Description of the task
Within the records that follow, restate exactly the lines from the line with "Write a Blender" down to the line with "R = math.radians", including both. Omit the pictures.

Items listed in a dataset
◇ ◇ ◇ ◇ ◇
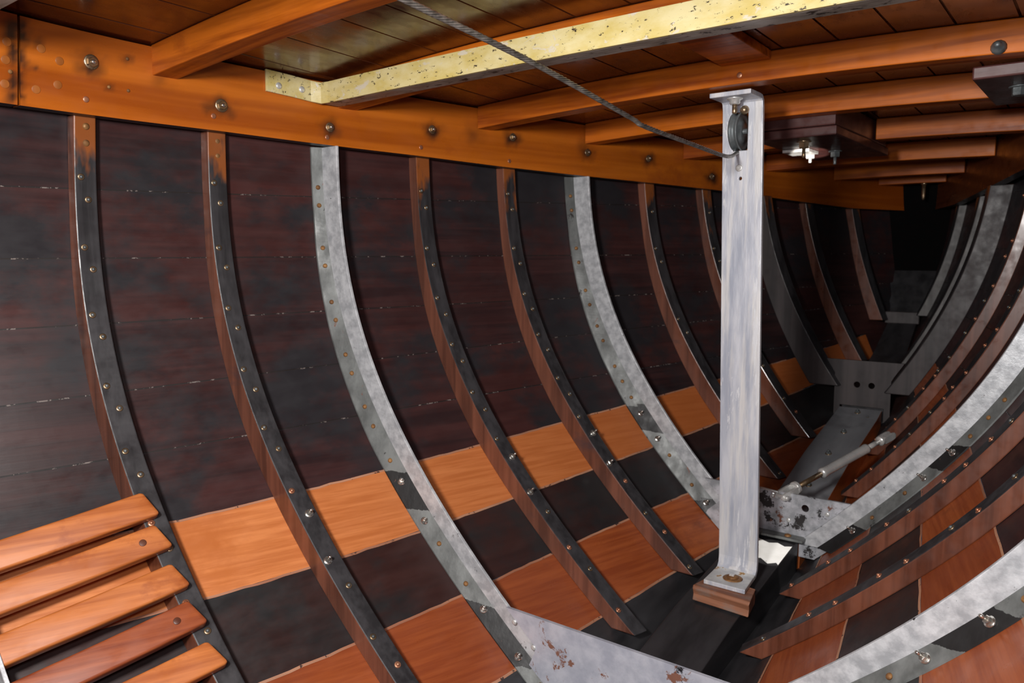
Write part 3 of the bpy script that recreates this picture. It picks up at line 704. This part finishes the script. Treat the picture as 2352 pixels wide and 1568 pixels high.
# ------------------------------------------------------------------ turnbuckle
def turnbuckle():
    A = Vector((.022, 1.868, -.574)); Bp = Vector((.188, 2.232, -.461)); d = (Bp - A).normalized(); L = (Bp - A).length
    t = thing('turnbuckle', 'shiny steel turnbuckle slanting from the middle floor plate toward the right ribs', 'turnbuckle', A)
    side = d.cross(Vector((0, 0, 1))).normalized(); upv = side.cross(d)
    b = MB(); b.lathe(A + d * L * .34, d, [(.006, 0), (.0125, .003), (.0130, .008), (.0118, .02), (.0118, L * .42 - .02), (.0130, L * .42 - .008), (.0125, L * .42 - .003), (.006, L * .42)], 20, 0); b.build('barrel', 'chrome', t)
    b = MB(); b.lathe(A + d * L * .13, d, [(.0065, 0), (.0065, L * .22)], 14, 0); b.build('threaded_rod', 'bronze', t)
    b = MB(); b.lathe(A + d * L * .755, d, [(.0065, 0), (.0065, L * .12)], 14, 0); b.build('threaded_rod', 'chrome', t)
    def fork(o, dirv, name, ln, w):
        b = MB()
        for s in (-1, 1):
            c0 = o + side * s * w; rows = []
            for f, hh, th in ((0, .005, .0035), (.15, .009, .0035), (.7, .010, .003), (.9, .008, .0028), (1, .003, .002)):
                c = c0 + dirv * ln * f
                rows.append([c + upv * hh - side * th, c + upv * hh + side * th, c - upv * hh + side * th, c - upv * hh - side * th])
            b.quadstrip(rows, 0, True, False, True, True)
        b.lathe(o - dirv * .006, dirv, [(.006, -.002), (w + .005, .003), (w + .005, .012), (.006, .015)], 14, 0)
        b.build(name, 'chrome', t, bevel=.0008)
    fork(A + d * L * .13, -d, 'clevis', L * .15, .0115)
    fork(A + d * L * .88, d, 'clevis', L * .12, .008)
    b = MB(); b.lathe(A + d * L * .005 - side * .023, side, [(.0062, 0), (.0095, .001), (.0095, .004), (.0048, .005), (.0048, .042), (.0062, .044), (.006, .046)], 14, 0); b.build('clevis_pin', 'chrome', t)
    b = MB(); rows = []
    for k in range(17):
        a = 2 * math.pi * k / 16; rr = (upv * math.cos(a) + d * math.sin(a)); c = A - side * .026 - upv * .006 + rr * .006
        rows.append([c + (rr * math.cos(f) + side * math.sin(f)) * .0011 for f in (0, 1.57, 3.14, 4.71)])
    b.quadstrip(rows, 0, True, True); b.build('split_ring', 'chrome', t)
turnbuckle()
cp = MB(); cp.lathe((-.030, 1.872, -.561), (1, -.1, -.05), [(.0022, 0), (.0022, .046), (.001, .047)], 8, 0)
tag(cp.build('cotter_pin', 'pale', None), 'thin bright pin lying on the middle floor plate beside the pillar', 'pin')
# ------------------------------------------------------------------ lights
def area(loc, target, size, power, color, name):
    l = bpy.data.lights.new(name, 'AREA'); l.shape = 'DISK'; l.size = size; l.energy = power; l.color = color
    o = bpy.data.objects.new(name, l); COL.objects.link(o); o.location = loc
    o.rotation_euler = (Vector(target) - Vector(loc)).to_track_quat('-Z', 'Y').to_euler(); return o
def spot(loc, target, ang, power, color, name, blend=.1, rad=.003):
    l = bpy.data.lights.new(name, 'SPOT'); l.spot_size = math.radians(ang); l.energy = power; l.color = color; l.spot_blend = blend; l.shadow_soft_size = rad
    o = bpy.data.objects.new(name, l); COL.objects.link(o); o.location = loc
    o.rotation_euler = (Vector(target) - Vector(loc)).to_track_quat('-Z', 'Y').to_euler(); return o
area((.30, -.20, .25), (-.22, 1.35, -.22), .18, 26, (1, .97, .94), 'work_lamp')
area((.62, -.06, .12), (-.1, 1.3, -.1), .12, 6, (.95, .96, 1), 'camera_side_lamp')
spot((.22, 1.45, .24), (.040, 1.79, -.68), 7, 30, (1, .97, .92), 'keelson_fill_spot')  # added spot inside the hull, no visible source, brightens the keelson patch
spot((.25, 1.0, -.25), (-.055, 2.22, .28), 4.5, 320, (1, .93, .85), 'plate_fill_spot', .4)  # added spot from below, no visible source, brightens the plate under the pad
w = bpy.data.worlds.new('World'); bpy.context.scene.world = w; w.use_nodes = True
w.node_tree.nodes['Background'].inputs[0].default_value = (.75, .80, 1, 1); w.node_tree.nodes['Background'].inputs[1].default_value = .05
# ------------------------------------------------------------------ camera
cam = bpy.data.cameras.new('camera'); co = bpy.data.objects.new('camera', cam); COL.objects.link(co)
cam.sensor_width = 36; cam.lens = 1812.93 / 2352 * 36; cam.clip_start = .01; cam.clip_end = 50
yaw, pitch, roll = .6640, -.1054, .0010
f = Vector((-math.sin(yaw) * math.cos(pitch), math.cos(yaw) * math.cos(pitch), math.sin(pitch)))
r0 = Vector((math.cos(yaw), math.sin(yaw), 0)); u0 = r0.cross(f); r = math.cos(roll) * r0 + math.sin(roll) * u0; u = r.cross(f)
co.matrix_world = Matrix(((r.x, u.x, -f.x, .6575), (r.y, u.y, -f.y, 0), (r.z, u.z, -f.z, 0), (0, 0, 0, 1)))
bpy.context.scene.camera = co
cam.dof.use_dof = True; cam.dof.focus_distance = 1.25; cam.dof.aperture_fstop = 8
sc = bpy.context.scene
sc.view_settings.view_transform = 'Standard'; sc.view_settings.look = 'None'; sc.view_settings.exposure = 0
sc.cycles.max_bounces = 6; sc.cycles.sample_clamp_indirect = 6; sc.cycles.use_denoising = True
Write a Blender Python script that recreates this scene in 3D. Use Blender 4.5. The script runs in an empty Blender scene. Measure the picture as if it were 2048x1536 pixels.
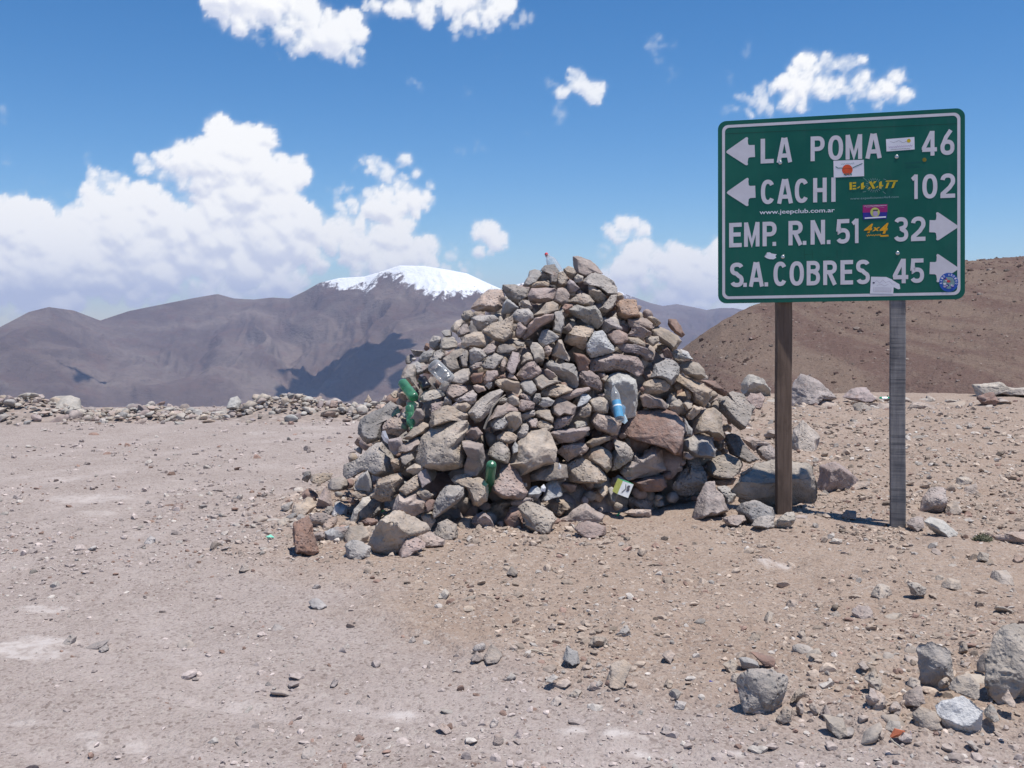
import bpy, math, random
import numpy as np
from mathutils import Vector, Matrix
random.seed(7)
rng = np.random.default_rng(7)
sc = bpy.context.scene
C = sc.collection
R = math.radians

# ------------------------------------------------------------ camera
F_PX = 2048.0                       # focal length in photograph pixels (frame 2048 x 1536)
EYE = np.array([0.0, 0.0, 1.6])
PITCH = math.atan((768 - 640) / F_PX)
cam_d = bpy.data.cameras.new('camera'); cam = bpy.data.objects.new('camera', cam_d); C.objects.link(cam)
cam_d.sensor_width = 36; cam_d.lens = 36; cam_d.clip_start = 0.05; cam_d.clip_end = 60000
cam.location = EYE; cam.rotation_euler = (math.pi / 2 - PITCH, 0, 0)
sc.camera = cam
RT = np.array([1.0, 0, 0]); FW = np.array([0, math.cos(PITCH), -math.sin(PITCH)]); UP = np.array([0, math.sin(PITCH), math.cos(PITCH)])

def ray(px, py):
    return RT * ((px - 1024) / F_PX) + UP * (-(py - 768) / F_PX) + FW      # one metre of depth
def at(px, py, depth):
    return EYE + ray(px, py) * depth
def on_ground(px, py, z=0.0):
    d = ray(px, py); return EYE + d * ((z - EYE[2]) / d[2])

# ------------------------------------------------------------ sun, sky and exposure
SUN = np.array([0.235, -0.10, 0.967]); SUN /= np.linalg.norm(SUN)
sun_d = bpy.data.lights.new('sun', 'SUN'); sun = bpy.data.objects.new('sun', sun_d); C.objects.link(sun)
sun_d.energy = 4.6; sun_d.angle = R(0.53); sun_d.color = (1.0, 0.96, 0.90)
sun.rotation_euler = Vector(SUN).to_track_quat('Z', 'Y').to_euler()
sun.location = (0, 0, 60)
vs = sc.view_settings
vs.view_transform = 'Standard'; vs.look = 'None'; vs.gamma = 1.0; vs.use_curve_mapping = False
vs.exposure = 0.20
sc.cycles.max_bounces = 5; sc.cycles.transparent_max_bounces = 16; sc.cycles.volume_bounces = 0
sc.cycles.volume_step_rate = 1.0

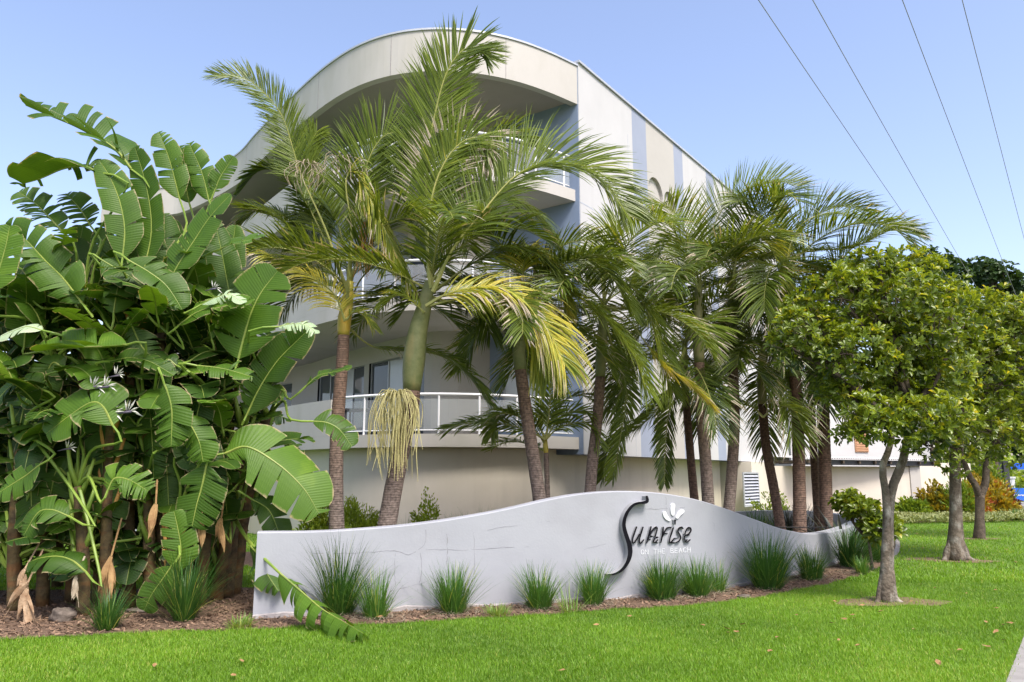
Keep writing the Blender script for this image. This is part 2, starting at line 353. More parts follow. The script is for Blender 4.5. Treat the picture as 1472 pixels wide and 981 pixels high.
◇ ◇ ◇ ◇ ◇
In response
Write a Blender Python script that recreates this scene in 3D. Use Blender 4.5. The script runs in an empty Blender scene. Measure the picture as if it were 2048x1536 pixels.
import bpy, math, random
import numpy as np
from mathutils import Vector, Matrix
random.seed(7)
rng = np.random.default_rng(7)
sc = bpy.context.scene
C = sc.collection
R = math.radians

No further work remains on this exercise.